The first-generation Corvette accelerated from zero to 60 mph in roughly 8 seconds with its 195-horsepower inline-six engine. That baseline seems leisurely by modern standards. The third-generation C3, which dominated from 1968 to 1982, ranged from mid-7-second runs in base form to high-5-second performances in big-block variants. Power peaked around 1970 with the LS6 454-cubic-inch engine producing 450 horsepower, though emissions regulations and fuel crises soon tempered outputs.

The C4 era (1984-1996) brought turbocharged efficiency and independent rear suspension, cutting zero-to-60 times to the low-5-second range. The C5 (1997-2004) introduced LS-series V8 engines that delivered sub-5-second acceleration as standard. The C6 (2005-2013) pushed into the high-3-second territory with naturally aspirated LS power.

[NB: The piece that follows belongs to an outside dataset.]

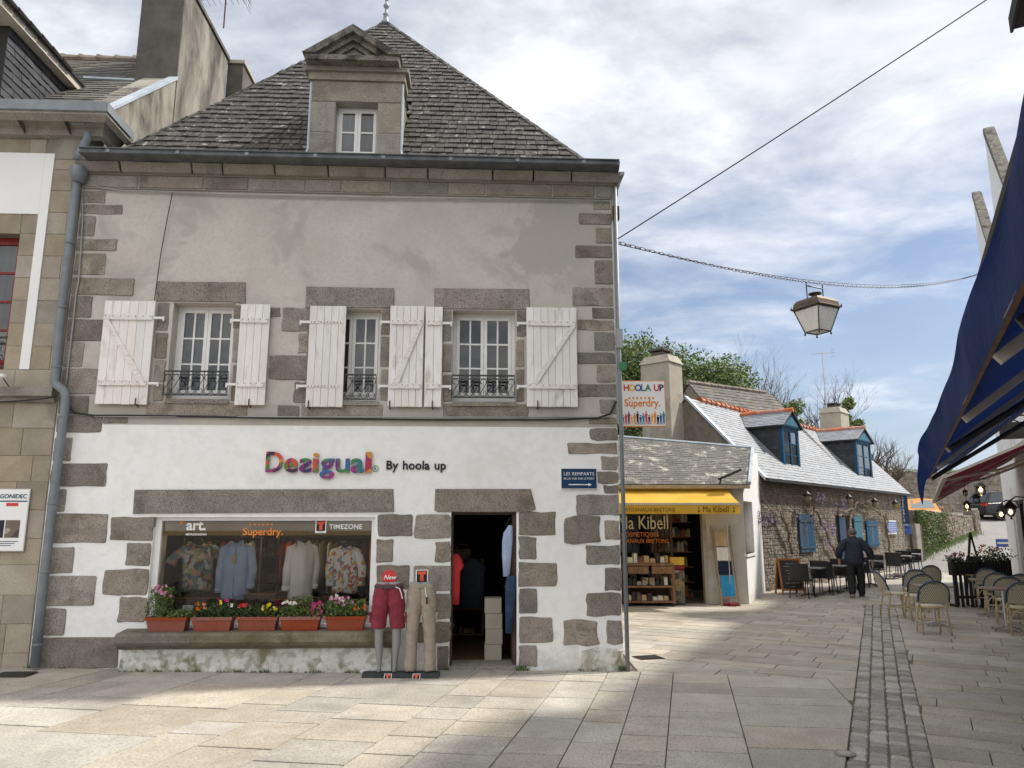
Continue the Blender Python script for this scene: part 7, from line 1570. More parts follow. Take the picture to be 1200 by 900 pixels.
# cafe lamps
def hang(px, py, y, s_, lab, lit=True):
    c = at_y(px, py, y); t = T('hanging_lamp', lab, 'lamp', tuple(c), 0); m = M(); m.tube([(0, 0, .14 * s_), (0, 0, .5 * s_)], .006, 5); m.ob('cord', K['iron'], t)
    m = M(); m.lathe([(.02, .16), (.05, .14), (.14, .05), (.15, .03), (.12, .03), (.04, .1)], n=12) ; m.v = [tuple(q * s_ for q in v_) for v_ in m.v]; m.ob('shade', K['iron'], t, smooth=True)
    m = M(); m.lathe([(.10, .03), (.125, -.06), (.10, -.17), (.03, -.2)], n=12); m.v = [tuple(q * s_ for q in v_) for v_ in m.v]; m.ob('glass_jar', K['glass'], t, smooth=True)
    m = M(); m.lathe([(.01, .03), (.04, -.02), (.05, -.06), (.02, -.1)], n=10); m.v = [tuple(q * s_ for q in v_) for v_ in m.v]; m.ob('bulb', K['bulb'] if lit else K['frost'], t, smooth=True)
hang(1149, 572, 14.5, .72, 'large lit jar lamp hanging under the maroon awning, nearest the wall'); hang(1144, 584, 16.5, .62, 'unlit jar lamp hanging just below the large lit one', False); hang(1133, 592, 16.5, .62, 'small lit jar lamp hanging lowest under the maroon awning'); hang(1131, 577, 18, .45, 'small dark far jar lamp under the maroon awning', False)
def wlamp(px, py, lab, s_=1.0):
    x_, z_ = cl(px, py, .45); t = T('wall_lantern', lab, 'lantern', tuple(cw3(x_, .45, z_)), CR); m = M(); m.tube([(0, -.45, .12), (0, -.4, .3), (0, -.15, .33), (0, 0, .22)], .018, 6); m.ob('bracket', K['iron'], t)
    m = M(); m.lathe([(.03, .22), (.06, .19), (.17, .05), (.18, .03), (.13, .03)], n=8); m.ob('hood', K['iron'], t); m = M(); m.lathe([(.13, .03), (.125, -.06), (.08, -.16), (.02, -.2)], n=10); m.ob('glass_bowl', K['glass'], t, smooth=True); m = M(); m.lathe([(.01, -.0), (.04, -.04), (.05, -.09), (.01, -.13)], n=8); m.ob('bulb', K['bulb'], t, smooth=True)
    m = M(); m.lathe([(.02, -.26), (.03, -.22), (.015, -.2)], n=6); m.ob('finial', K['iron'], t)
wlamp(1173, 600, 'lit black wall lantern on the cafe front, the farther of the pair'); wlamp(1184, 597, 'lit black wall lantern on the cafe front, the nearer of the pair')
x_, z_ = cl(1176, 641, .1); c = cw3(x_, .1, z_); t = T('wall_notice', 'small blue and white notice on the white cafe wall above the flower screen', 'sign', tuple(c), -.1); m = M(); m.box(-.22, .22, -.01, .01, 0, .26); m.ob('board', K['blue_print'], t); m = M(); m.box(-.19, .19, -.014, -.011, .10, .16); m.ob('stripe', K['cream_print'], t)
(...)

Today's C8 Stingray, launching in 2020 with a mid-mounted 6.2-liter LT2 V8, achieves zero-to-60 mph in just 2.9 seconds. The upcoming C8 hybrid variant promises even quicker times through electrified assistance. This progression spans from 8-plus seconds to under 3 seconds, a shift driven by direct fuel injection, variable valve timing, advanced transmissions, and lighter materials like carbon fiber.